Corporate debt priced off these levels pays better than government debt, but the winners are the borrowers.

Canadian issuance has moved in lockstep with U.S. new issues. Canada’s new corporate issues are projected to reach $14 billion for September, says Patrick O’Toole, vice president, global fixed-income, with CIBC Asset Management Inc. in Toronto, compared with $8 billion for September 2018.

The surge is seasonal; corporate bond issuance in Canada is $74 billion for the year to mid-September, compared with $84 billion over the same period last year, he adds.

Behind the surge in bond sales is a global rush for yield. Negative nominal rates in Europe have propelled buyers into North American markets, where base government bond rates are positive and unlikely to acquire minus signs. But global bond buyers want debt with some positive payback. Not surprising, even junk bonds with nominally good returns promised, compared with negative-pay higher-grade bonds, are doing well. Junk that pays more junk, called pay-in-kind (PIK) bonds, are selling well. PIKs were used by Robert Campeau in his takeover of retail giants in the U.S. including Allied Stores Corp. and Federated Department Stores Inc. – all of which went into bankruptcy – in the 1980s. The new PIKs have 12% coupons, O’Toole says. That’s a fine return compared with those offered by the low single-digit sovereigns and senior corporates – assuming someone will buy your PIKs or that you’ll be repaid by the issuer.

How much longer this bond rush will continue is the question, both for potential issuers adding to the supply of global bonds and for buyers who want to get the best returns they can.

There have been other bond bull runs in the past during which prices rose seemingly without limit. The bond price surge that began after Paul Volcker at the U.S. Federal Reserve Board and Gerald Bouey at the Bank of Canada broke the back of inflation in the early 1980s has continued with only brief interruptions, making it the longest bull run since rates in the U.K. fell after the Napoleonic Wars and, before that, when Italian Renaissance banking innovations made trading in debt instruments more secure, thereby reducing risk. A trip through banking history makes the point stressed by a Financial Times story published on Sept. 9, 2019, when the supply of money and credit rises and risk declines, the price of money – that is, interest – also falls.

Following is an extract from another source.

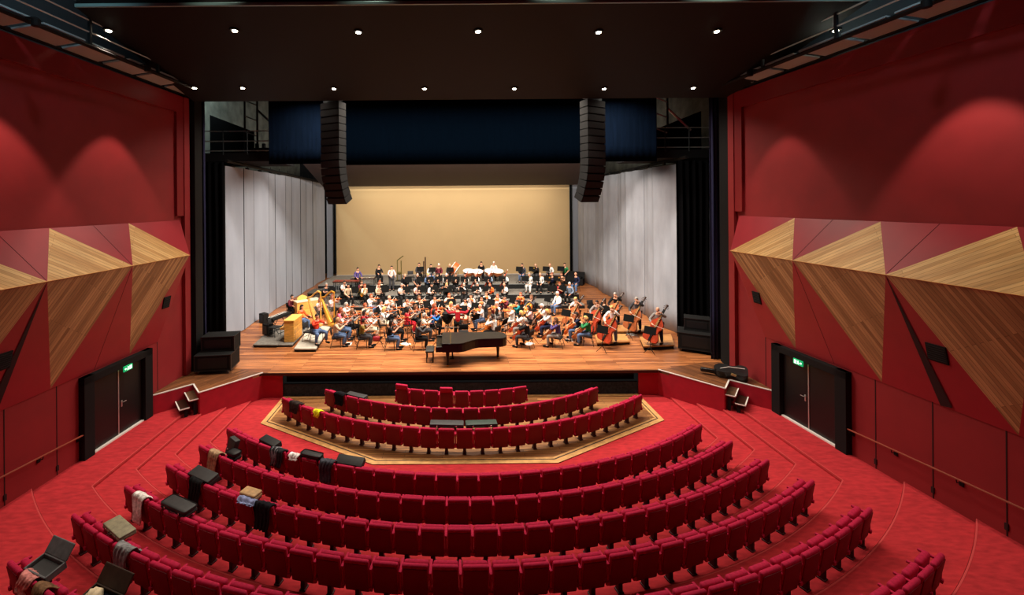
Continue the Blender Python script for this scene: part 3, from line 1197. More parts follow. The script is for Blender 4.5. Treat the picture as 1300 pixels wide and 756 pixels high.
cloth_over('blue_cloth', 6, 312, (120, 130, 168), 'pale blue folded garment lying behind the tan bag', 'garment', .5, .34, .02, 17, .1)
cloth_over('black_coat', 6, 330, (24, 24, 30), 'black coat with a white lining patch over a sixth row seat', 'coat', .46, .25, .5, 18)
cloth_over('white_scarf', 7, 190, (226, 214, 206), 'cream white scarf slung over the left end of seventh row', 'scarf', .46, .3, .55, 19, -.05)
case_on('instrument_case', 7, 218, (.84, .32, .16), (48, 48, 50), 'charcoal padded instrument case lying on seventh row seats', z=.74, fwd=.12, rounded=.06)
case_on('violin_case', 8, 142, (.76, .30, .10), (132, 126, 104), 'olive grey rectangular violin case lying on eighth row seats', z=.74, fwd=.22, yaw=-.1)
cloth_over('grey_jacket', 8, 158, (118, 118, 120), 'light grey jacket hanging over an eighth row seat back', 'jacket', .46, .3, .46, 20, .1)
cloth_over('striped_cloth', 9, 40, (188, 120, 116), 'red and white striped cloth on the ninth row end seat', 'cloth', .40, .2, .2, 21)
cloth_over('brown_scarf', 9, 62, (112, 84, 62), 'brown scarf slung over a seat back in the ninth row', 'scarf', .3, .3, .3, 22, -.08)
cloth_over('coat', 3, 376, (44, 36, 34), 'dark brown coat over the left end seats of third row', 'coat', .5, .1, .3, 23)
cloth_over('yellow_cloth', 3, 404, (226, 206, 40), 'bright yellow cloth hanging on a third row seat', 'cloth', .26, .25, .16, 24)
cloth_over('black_coat', 2, 428, (18, 18, 22), 'black coat hung over the second row seats at left', 'coat', .48, .1, .36, 25)
case_on('dark_case', 2, 452, (.80, .26, .14), (52, 52, 54), 'dark grey case lying along second row seats at left', z=.64, fwd=.22)
case_on('music_case', 3, 556, (1.05, .30, .10), (54, 54, 56), 'flat dark grey case lying across third row seats at centre', z=.72, fwd=.30)
case_on('music_case', 3, 622, (.98, .30, .10), (40, 58, 50), 'flat dark green case lying across third row seats at centre', z=.72, fwd=.30)
case_on('dark_case', 1, 505, (.62, .26, .12), (54, 56, 58), 'flat grey case lying on the boards left of first row', z=-.0, fwd=-.3, shift=-.75)


def open_case(k, px, size, rgb, inner, label, yaw, fill=None):
    pos, t, _, _ = seat_at(k, px)
    L, W, H = size
    o = thing('open_violin_case', label, 'case', pos + Vector((-math.sin(t), math.cos(t), 0)) * .20 + Vector((0, 0, .73)), t + yaw)
    o.rotation_euler = (.15, 0, t + yaw)
    m = mat('ocase_%d_%d_%d' % rgb, rgb, .6, 0, .3, var=.1, scale=10)
    mi = mat('ocase_in_%d_%d_%d' % inner, inner, .9, 0, .1)
    bm = bm_new()
    box(bm, L, W, .02, (0, 0, .01), None, .006)
    for sx in (-1, 1):
        box(bm, .03, W, H, (sx * (L / 2 - .015), 0, H / 2), None, .01)
        box(bm, L, .03, H, (0, sx * (W / 2 - .015), H / 2), None, .01)
    obj('shell', bm, m, o)
    bm = bm_new()
    box(bm, L - .07, W - .07, .03, (0, 0, .035), None, .01)
    obj('lining', bm, mi, o)
    bm = bm_new()
    box(bm, L, .03, W * .8, (0, W / 2 + W * .265, H + W * .28), (-.75, 0, 0), .012)
    obj('lid', bm, m, o)
    if fill:
        bm = bm_new()
        bmesh.ops.create_icosphere(bm, subdivisions=3, radius=1)
        rnd = random.Random(4)
        for v in bm.verts:
            v.co = Vector((v.co.x * L * .22, v.co.y * W * .36, max(-.02, v.co.z * .12))) * (1 + .08 * math.sin(v.co.x * 9 + v.co.y * 7)) + Vector((-L * .2, 0, .09))
        b = obj('cloth_bundle', bm, fill, None, True)
        b.location = o.location
        b.rotation_euler = o.rotation_euler
        tag(b, 'cream crumpled cloth lying in the open dark case', 'cloth')
    return o


open_case(9, 44, (.62, .32, .12), (96, 98, 102), (70, 70, 72), 'open grey violin case resting on ninth row seats', .1)
open_case(9, 104, (.70, .34, .12), (56, 40, 32), (24, 28, 44), 'open dark case with navy lining on ninth row seats', 0, mat('cream_cloth', (226, 208, 176), .9, 0, .1, var=.1, scale=9))

# ================================================================== STAGE PLATFORMS
RIS = [('front', -8.6, 8.0, 26.6, 28.4, 1.25), ('middle', -9.2, 8.2, 28.4, 30.2, 1.55), ('rear', -9.6, 6.6, 30.2, 34.2, 1.9)]
for nm, x0, x1, y0, y1, z in RIS:
    o = thing('orchestra_riser', 'wide grey %s step of the orchestra risers' % nm, 'stage platform', ((x0 + x1) / 2, (y0 + y1) / 2, 1.0), 0, 'orchestra risers')
    L, W = x1 - x0, y1 - y0
    bm = bm_new()
    box(bm, L, W, .06, (0, 0, z - 1.03), None, .006)
    obj('deck', bm, M_RISER, o)
    bm = bm_new()
    box(bm, L - .04, .04, z - 1.06, (0, -W / 2 + .02, (z - 1.06) / 2))
    for e in (-1, 1):
        box(bm, .04, W - .04, z - 1.06, (e * (L / 2 - .02), 0, (z - 1.06) / 2))
    obj('skirt', bm, M_BLACK, o)
    bm = bm_new()
    box(bm, L, .03, .04, (0, -W / 2, z - 1.03))
    obj('edge', bm, M_STEELL, o)


def platform(pts_px, h, m, label, legs=True):
    pts = [Vector((*at_z(px, py, 1.0 + h), 0)) for px, py in pts_px]
    c = sum(pts, Vector()) / len(pts)
    o = thing('stage_platform', label, 'stage platform', (c.x, c.y, 1.0))
    out = [(p.x - c.x, p.y - c.y) for p in pts]
    bm = bm_new()
    prism(bm, out, h - .06, h, .006)
    obj('deck', bm, m, o)
    bm = bm_new()
    prism(bm, [(x * .97, y * .97) for x, y in out], .012, h - .065)
    obj('base', bm, M_BLACK, o)
    for (x, y) in out:
        bm = bm_new()
        lathe(bm, [(.035, 0), (.035, .05)], 8, (x * .93, y * .93, 0))
        obj('caster', bm, M_BLACK, o)
    return o


platform([(321, 438), (352, 438), (378, 413), (350, 413)], .14, M_RISER, 'dark grey low platform under the black keyboard')
platform([(350, 438), (371, 438), (392, 416), (373, 416)], .12, M_RISER, 'narrow grey platform under the light wooden keyboard cabinet')
platform([(373, 443), (401, 443), (420, 414), (394, 414)], .16, mat('platform_pale', (168, 162, 150), .7, 0, .3, var=.1, scale=6), 'pale grey low platform under the two harps')
platform([(758, 436), (800, 434), (794, 424), (755, 425)], .14, M_PODIUM, 'light wooden podium under the bass player in white shirt')
platform([(817, 440), (856, 438), (852, 424), (812, 428)], .20, M_PODIUM, 'light wooden podium under the bald bass player at far right')
platform([(783, 421), (832, 421), (828, 413), (782, 413)], .12, M_PODIUM, 'light wooden podium behind the nearest bass players')

# ================================================================== GRAND PIANO
px0, py0 = -.72, 18.0
gp = thing('grand_piano', 'black concert grand piano with closed lid at the front of the stage', 'piano', (px0, py0, 1.0))
# outline in local coords: keyboard at x=0, tail at x=2.74; near side (-y) carries the curve
outl = [(0, .76), (0, -.76), (.66, -.76)]
for k in range(13):
    f = k / 12
    x = .66 + f * 1.68
    g_ = min(1, f * 1.9)
    outl.append((x, -.76 + .52 * (3 * g_ * g_ - 2 * g_ ** 3) + .10 * f))
for k in range(9):
    a = -PI / 2 + PI * k / 8
    outl.append((2.40 + .34 * math.cos(a), .31 + .45 * math.sin(a)))
bm = bm_new()
prism(bm, outl, .60, .92, .012)
obj('case', bm, M_BLACKG, gp)
bm = bm_new()
prism(bm, [(x + (.32 - x) * 0 if x > .3 else .33, y * 1.015) for x, y in outl], .935, .965, .01)
lid = obj('lid', bm, mat('piano_lid', (26, 24, 22), .4, 0, .35), gp)
bm = bm_new()
box(bm, .36, 1.52, .03, (.17, 0, .95), None, .008)
obj('front_lid', bm, mat('piano_lid', (26, 24, 22), .4), gp)
bm = bm_new()
tube(bm, [(.345, -.76, .968), (.345, .76, .968)], .008, 6)
obj('lid_hinge', bm, M_BRASS, gp)
bm = bm_new()
box(bm, .26, 1.42, .05, (-.12, 0, .68), None, .01)
for e in (-1, 1):
    box(bm, .28, .06, .22, (-.12, e * .73, .72), None, .02)
obj('keybed', bm, M_BLACKG, gp)
bm = bm_new()
box(bm, .15, 1.24, .02, (-.14, 0, .715), None, .004)
kb = obj('keyboard', bm, M_PAPER, gp)
bm = bm_new()
box(bm, .22, 1.34, .03, (-.12, 0, .765), (0, .1, 0), .008)
obj('fallboard', bm, M_BLACKG, gp)
bm = bm_new()
for k in range(36):
    if k % 7 in (2, 6):
        continue
    box(bm, .09, .012, .014, (-.10, -.6 + k * 1.2 / 35, .73))
obj('black_keys', bm, M_BLACK, kb)
for lx, ly in ((.22, -.62), (.22, .62), (2.35, .22)):
    bm = bm_new()
    lathe(bm, [(.045, .06), (.05, .1), (.05, .2), (.075, .5), (.085, .62)], 10, (lx, ly, 0))
    lg = obj('leg', bm, M_BLACKG, gp, True)
    bm = bm_new()
    lathe(bm, [(.05, 0), (.055, .03), (.04, .07)], 10, (lx, ly, 0))
    obj('caster', bm, M_BRASS, lg, True)
bm = bm_new()
box(bm, .06, .26, .45, (.42, 0, .38), None, .01)
box(bm, .18, .28, .05, (.40, 0, .14), None, .01)
obj('pedal_lyre', bm, M_BLACKG, gp)
for q in (-.08, 0, .08):
    bm = bm_new()
    box(bm, .14, .03, .012, (.26, q, .12), None, .004)
    obj('pedal', bm, M_BRASS, gp)
pb = thing('piano_bench', 'black padded bench in front of the grand piano keyboard', 'bench', (px0 - .52, py0 + .1, 1.0))
bm = bm_new()
box(bm, .36, .72, .09, (0, 0, .45), None, .03)
obj('seat', bm, mat('bench_pad', (40, 38, 34), .5), pb, True)
for ex in (-1, 1):
    for ey in (-1, 1):
        bm = bm_new()
        box(bm, .045, .045, .41, (ex * .13, ey * .29, .205), None, .006)
        obj('leg', bm, M_BLACKG, pb)

# ================================================================== MUSICIANS
def skin_mesh(name, nodes, edges, root, sub=1):
    keys = list(nodes)
    idx = {k: i for i, k in enumerate(keys)}
    me = bpy.data.meshes.new(name)
    me.from_pydata([nodes[k][0] for k in keys], [(idx[a], idx[b]) for a, b in edges], [])
    o = bpy.data.objects.new(name, me)
    COL.objects.link(o)
    m = o.modifiers.new('skin', 'SKIN')
    m.use_smooth_shade = True
    m.branch_smoothing = .3
    for k in keys:
        sv = me.skin_vertices[0].data[idx[k]]
        r = nodes[k][1]
        sv.radius = (r, r)
        sv.use_root = (k == root)
    s = o.modifiers.new('sub', 'SUBSURF')
    s.levels = sub
    s.render_levels = sub
    dg = bpy.context.evaluated_depsgraph_get()
    out = bpy.data.meshes.new_from_object(o.evaluated_get(dg))
    bpy.data.objects.remove(o)
    bpy.data.meshes.remove(me)
    out.name = name
    return out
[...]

Central banks in Europe and Japan have set the stage for issuing more bonds at negative rates. Moreover, O’Toole says, the vast amounts of credit that have pumped up the banking system have created a great deal of money looking for a home. There is little chance of rates returning to 5% for 10-year U.S. treasuries, which remain the foundation for much of the world’s debt markets.

“The supply of corporate bonds has been easily absorbed by investors,” says Chris Kresic, head of fixed-income and asset allocation with Jarislowsky Fraser Ltd. in Toronto.

Adds O’Toole: “Investors are desperate for yield.”

Business conditions remain fairly good. The Merrill Lynch master II high yield index remains low. Recently, it hovered at 389, which is near the low end of its historical range of 200 to 2,000. U.S. treasury 10-year rates have been at 1.50% and Government of Canada 10-year bonds at 1.15%, a boost to 2.23% for BB-rated and 4.24% for B-rated bonds.

That’s the market for debt now. Low prevailing rates for bellwether government debt have set a ceiling for rates for both investment-grade and sub-investment grade corporates. Companies are getting money cheaply, and investors are buying corporates to get a boost over low and sometimes negative rates on government debt.

If there is a recession in the U.S. and Canada, companies will find paying low-yield bonds easy while investors will have security blankets reducing equities’ risk. You could say that what investors do not get in yield from low-payout debt is the price of security.

That seems to be the rationale for the trade in debt at record-low rates that may not even cover the cost of inflation.